L’enjeu des low-tech n’est pas de juxtaposer aux technologies industrielles d’inoffensives alternatives « douces », cela ne reviendrait qu’à créer un nouveau marché de niche pour « consommateurs responsables ». Il s’agit de remplacer, autant que possible, les productions industrielles par des productions artisanales, adaptées à l’environnement direct de leur utilisateur, choisies, compréhensibles, réparables, adaptables et durables. Or, si les low-tech sont une condition nécessaire à la marginalisation des productions industrielles, elles ne sont sûrement pas suffisantes. Elles sont un moyen, mais en aucun cas ne doivent être considérées comme une fin. D’autres conditions sont indispensables, dont celle qui n’aura jamais été évoquée durant ce webinaire, consistant à remettre en cause la position de l’ingénieur, qui incarne plus souvent le problème que la solution. Comme tout expert, celui-ci ne devrait intervenir qu’en soutien à la conception, décidée démocratiquement par et pour les utilisateurs sur la base de leurs besoins. Dans le cas contraire, se poursuivra cette dérive dépolitisée consistant à empiler de gentillettes alternatives sous forme de catalogue du Concours Lépine low-tech(5), et charge aux « consomm’acteurs » d’y faire leur marché.

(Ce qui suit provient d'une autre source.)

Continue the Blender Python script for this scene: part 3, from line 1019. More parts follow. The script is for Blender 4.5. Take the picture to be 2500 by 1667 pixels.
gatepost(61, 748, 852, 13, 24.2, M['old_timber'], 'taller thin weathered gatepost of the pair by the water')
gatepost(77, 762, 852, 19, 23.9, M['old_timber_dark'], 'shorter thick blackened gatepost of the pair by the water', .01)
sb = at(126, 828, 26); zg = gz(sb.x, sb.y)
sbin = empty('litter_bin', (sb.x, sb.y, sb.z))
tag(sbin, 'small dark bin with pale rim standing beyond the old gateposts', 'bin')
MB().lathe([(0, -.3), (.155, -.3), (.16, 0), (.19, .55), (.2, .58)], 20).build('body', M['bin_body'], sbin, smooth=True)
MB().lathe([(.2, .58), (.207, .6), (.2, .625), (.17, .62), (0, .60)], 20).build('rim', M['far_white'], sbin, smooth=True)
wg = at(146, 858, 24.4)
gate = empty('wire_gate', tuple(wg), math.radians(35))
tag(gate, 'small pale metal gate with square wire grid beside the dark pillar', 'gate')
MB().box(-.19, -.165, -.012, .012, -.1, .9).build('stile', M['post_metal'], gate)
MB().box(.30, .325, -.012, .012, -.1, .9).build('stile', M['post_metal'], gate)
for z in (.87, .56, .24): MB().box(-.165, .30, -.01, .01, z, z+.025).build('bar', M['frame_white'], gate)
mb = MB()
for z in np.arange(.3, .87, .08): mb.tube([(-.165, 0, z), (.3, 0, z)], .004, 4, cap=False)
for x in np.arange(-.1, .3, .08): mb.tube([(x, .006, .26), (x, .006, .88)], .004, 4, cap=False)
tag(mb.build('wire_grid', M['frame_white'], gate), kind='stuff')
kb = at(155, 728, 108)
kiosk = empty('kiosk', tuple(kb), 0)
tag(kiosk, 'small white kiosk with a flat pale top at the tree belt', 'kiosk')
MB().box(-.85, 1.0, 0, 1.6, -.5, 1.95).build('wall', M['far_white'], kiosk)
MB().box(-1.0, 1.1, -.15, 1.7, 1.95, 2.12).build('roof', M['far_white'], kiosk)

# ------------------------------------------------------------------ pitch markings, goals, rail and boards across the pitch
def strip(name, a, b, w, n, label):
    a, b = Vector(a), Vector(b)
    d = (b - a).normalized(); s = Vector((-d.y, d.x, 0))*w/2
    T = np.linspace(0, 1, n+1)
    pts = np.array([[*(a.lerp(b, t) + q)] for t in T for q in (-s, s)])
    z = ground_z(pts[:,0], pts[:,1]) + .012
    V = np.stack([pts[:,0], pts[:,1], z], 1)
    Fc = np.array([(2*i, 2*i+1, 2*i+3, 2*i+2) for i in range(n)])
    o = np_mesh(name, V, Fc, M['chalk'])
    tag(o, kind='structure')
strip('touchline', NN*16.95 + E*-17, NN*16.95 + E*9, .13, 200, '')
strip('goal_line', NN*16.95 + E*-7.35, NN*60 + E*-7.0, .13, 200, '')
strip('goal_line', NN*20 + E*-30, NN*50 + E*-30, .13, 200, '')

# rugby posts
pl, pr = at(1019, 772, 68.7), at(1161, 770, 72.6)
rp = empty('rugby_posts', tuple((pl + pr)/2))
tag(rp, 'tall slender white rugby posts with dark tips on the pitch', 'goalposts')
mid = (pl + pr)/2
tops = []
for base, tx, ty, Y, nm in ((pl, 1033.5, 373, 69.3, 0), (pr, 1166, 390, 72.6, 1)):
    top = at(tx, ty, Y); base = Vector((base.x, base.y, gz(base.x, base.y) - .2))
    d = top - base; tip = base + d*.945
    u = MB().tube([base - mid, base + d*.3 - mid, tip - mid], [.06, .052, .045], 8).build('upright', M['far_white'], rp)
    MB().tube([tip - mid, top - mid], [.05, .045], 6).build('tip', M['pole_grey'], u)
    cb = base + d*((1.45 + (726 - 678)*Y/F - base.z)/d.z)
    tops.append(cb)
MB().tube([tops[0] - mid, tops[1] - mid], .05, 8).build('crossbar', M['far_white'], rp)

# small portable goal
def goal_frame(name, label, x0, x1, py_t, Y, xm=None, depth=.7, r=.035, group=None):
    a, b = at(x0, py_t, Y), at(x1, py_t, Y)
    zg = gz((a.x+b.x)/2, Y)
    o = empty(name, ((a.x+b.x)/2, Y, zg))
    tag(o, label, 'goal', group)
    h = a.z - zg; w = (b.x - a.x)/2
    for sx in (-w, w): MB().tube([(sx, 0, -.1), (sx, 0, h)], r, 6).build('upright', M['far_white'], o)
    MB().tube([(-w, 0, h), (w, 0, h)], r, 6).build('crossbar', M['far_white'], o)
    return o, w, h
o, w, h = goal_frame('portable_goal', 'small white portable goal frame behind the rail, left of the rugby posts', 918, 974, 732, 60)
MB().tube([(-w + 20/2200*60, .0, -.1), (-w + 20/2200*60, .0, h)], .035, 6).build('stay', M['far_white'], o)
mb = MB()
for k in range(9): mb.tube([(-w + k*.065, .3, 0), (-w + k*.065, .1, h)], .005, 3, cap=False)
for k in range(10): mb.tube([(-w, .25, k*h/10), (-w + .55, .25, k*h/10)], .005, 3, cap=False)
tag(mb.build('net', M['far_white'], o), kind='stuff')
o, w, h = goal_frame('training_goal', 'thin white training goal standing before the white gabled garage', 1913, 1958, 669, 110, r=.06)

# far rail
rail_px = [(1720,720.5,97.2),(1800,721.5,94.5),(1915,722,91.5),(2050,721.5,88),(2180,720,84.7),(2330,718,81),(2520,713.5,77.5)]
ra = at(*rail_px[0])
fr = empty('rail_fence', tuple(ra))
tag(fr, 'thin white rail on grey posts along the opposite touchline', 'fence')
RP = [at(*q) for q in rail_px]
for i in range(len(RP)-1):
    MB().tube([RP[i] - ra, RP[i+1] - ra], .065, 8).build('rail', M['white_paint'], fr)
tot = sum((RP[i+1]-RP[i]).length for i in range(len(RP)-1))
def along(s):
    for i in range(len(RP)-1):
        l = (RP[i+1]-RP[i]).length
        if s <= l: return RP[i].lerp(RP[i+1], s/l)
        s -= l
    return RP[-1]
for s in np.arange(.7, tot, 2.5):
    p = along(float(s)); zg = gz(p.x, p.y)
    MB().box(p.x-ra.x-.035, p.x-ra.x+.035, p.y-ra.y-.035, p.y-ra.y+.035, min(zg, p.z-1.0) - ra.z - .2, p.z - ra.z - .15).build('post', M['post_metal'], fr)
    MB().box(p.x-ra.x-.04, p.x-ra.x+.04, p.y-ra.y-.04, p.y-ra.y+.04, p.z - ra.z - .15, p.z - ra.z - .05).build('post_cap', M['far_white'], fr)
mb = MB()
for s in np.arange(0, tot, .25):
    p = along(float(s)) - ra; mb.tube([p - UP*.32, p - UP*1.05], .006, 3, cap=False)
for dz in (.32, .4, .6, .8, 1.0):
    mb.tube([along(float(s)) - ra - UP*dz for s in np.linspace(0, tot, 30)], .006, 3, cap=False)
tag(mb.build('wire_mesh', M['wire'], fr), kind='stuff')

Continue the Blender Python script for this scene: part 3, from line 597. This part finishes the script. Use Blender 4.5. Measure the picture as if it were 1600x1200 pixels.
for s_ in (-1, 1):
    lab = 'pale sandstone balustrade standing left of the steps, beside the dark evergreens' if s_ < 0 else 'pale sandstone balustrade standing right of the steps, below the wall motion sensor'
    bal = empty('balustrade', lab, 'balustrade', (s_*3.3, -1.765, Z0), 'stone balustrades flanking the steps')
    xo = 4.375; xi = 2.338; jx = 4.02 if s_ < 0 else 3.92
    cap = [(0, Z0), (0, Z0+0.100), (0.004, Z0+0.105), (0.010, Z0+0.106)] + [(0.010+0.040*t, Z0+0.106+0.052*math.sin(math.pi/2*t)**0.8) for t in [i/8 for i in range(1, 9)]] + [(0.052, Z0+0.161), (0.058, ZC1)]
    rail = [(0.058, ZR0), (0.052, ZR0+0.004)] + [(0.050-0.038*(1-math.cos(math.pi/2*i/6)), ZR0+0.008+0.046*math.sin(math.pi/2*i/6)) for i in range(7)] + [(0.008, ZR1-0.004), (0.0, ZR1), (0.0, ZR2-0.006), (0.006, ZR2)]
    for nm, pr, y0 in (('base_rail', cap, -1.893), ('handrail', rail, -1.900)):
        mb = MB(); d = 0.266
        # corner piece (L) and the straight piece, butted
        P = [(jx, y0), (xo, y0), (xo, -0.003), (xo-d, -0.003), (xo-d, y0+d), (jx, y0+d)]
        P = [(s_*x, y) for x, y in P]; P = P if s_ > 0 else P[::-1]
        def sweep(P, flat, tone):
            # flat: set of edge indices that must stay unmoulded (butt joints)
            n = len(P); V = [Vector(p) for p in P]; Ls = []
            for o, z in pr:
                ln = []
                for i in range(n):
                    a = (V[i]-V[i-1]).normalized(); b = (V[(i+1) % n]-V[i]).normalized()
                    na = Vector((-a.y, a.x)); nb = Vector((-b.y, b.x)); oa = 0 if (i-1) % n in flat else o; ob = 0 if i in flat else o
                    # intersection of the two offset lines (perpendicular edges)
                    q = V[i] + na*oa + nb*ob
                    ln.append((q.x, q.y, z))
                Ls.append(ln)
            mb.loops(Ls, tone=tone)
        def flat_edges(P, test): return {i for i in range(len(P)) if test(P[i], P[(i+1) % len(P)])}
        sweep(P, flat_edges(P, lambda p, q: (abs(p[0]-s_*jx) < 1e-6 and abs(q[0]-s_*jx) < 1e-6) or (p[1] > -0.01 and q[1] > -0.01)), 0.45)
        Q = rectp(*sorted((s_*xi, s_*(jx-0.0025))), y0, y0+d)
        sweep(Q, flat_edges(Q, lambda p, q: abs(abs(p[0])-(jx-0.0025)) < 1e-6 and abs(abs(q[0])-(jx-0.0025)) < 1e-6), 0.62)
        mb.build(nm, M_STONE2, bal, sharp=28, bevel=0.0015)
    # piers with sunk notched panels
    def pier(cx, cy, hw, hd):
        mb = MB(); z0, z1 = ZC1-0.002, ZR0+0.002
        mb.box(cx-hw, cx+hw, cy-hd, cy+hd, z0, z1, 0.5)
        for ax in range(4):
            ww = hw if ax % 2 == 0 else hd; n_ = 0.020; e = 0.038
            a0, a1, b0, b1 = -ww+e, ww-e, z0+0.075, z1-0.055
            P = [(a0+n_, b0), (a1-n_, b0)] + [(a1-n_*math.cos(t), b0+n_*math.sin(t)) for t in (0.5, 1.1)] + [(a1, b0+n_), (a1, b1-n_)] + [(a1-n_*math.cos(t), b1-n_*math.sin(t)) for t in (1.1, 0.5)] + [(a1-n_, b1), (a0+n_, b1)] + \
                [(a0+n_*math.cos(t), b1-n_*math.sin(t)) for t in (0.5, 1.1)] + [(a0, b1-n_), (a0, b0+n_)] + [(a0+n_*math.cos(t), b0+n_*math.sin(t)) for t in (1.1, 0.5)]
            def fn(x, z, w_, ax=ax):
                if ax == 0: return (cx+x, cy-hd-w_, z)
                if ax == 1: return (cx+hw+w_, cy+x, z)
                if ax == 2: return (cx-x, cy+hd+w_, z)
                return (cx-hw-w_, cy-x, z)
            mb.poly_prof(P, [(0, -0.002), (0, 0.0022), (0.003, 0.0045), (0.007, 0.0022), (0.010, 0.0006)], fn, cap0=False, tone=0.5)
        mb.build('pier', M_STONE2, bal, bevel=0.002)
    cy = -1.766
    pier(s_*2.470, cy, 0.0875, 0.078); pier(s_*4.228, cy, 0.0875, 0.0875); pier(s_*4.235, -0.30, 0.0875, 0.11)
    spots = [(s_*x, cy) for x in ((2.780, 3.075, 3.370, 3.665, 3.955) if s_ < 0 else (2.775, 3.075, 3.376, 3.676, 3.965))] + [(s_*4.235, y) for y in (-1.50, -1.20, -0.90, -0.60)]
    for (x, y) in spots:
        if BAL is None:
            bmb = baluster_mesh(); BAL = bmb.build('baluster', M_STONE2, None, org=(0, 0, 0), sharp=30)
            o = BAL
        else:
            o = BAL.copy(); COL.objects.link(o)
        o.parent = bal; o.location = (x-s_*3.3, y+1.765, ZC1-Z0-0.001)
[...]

Aujourd’hui, je mouds mon café en pédalant, demain je cuirai mes légumes au soleil, et l’industrie dormira tranquille. 

Nicolas Alep 

Notes et références
  1. Lire ma position à ce sujet dans Contre l’Alternumérisme de Julia Laïnae et Nicolas Alep, La Lenteur, 2020.
  2. NDLR : Arduino est la marque d’une plateforme de prototypage open-source qui permet aux utilisateurs de créer des objets électroniques interactifs.
  3. Lire à ce sujet Le Bluff du Nucléaire, le prétexte du climat de Jean-Luc Pasquinet, Libre et Solidaire, 2019.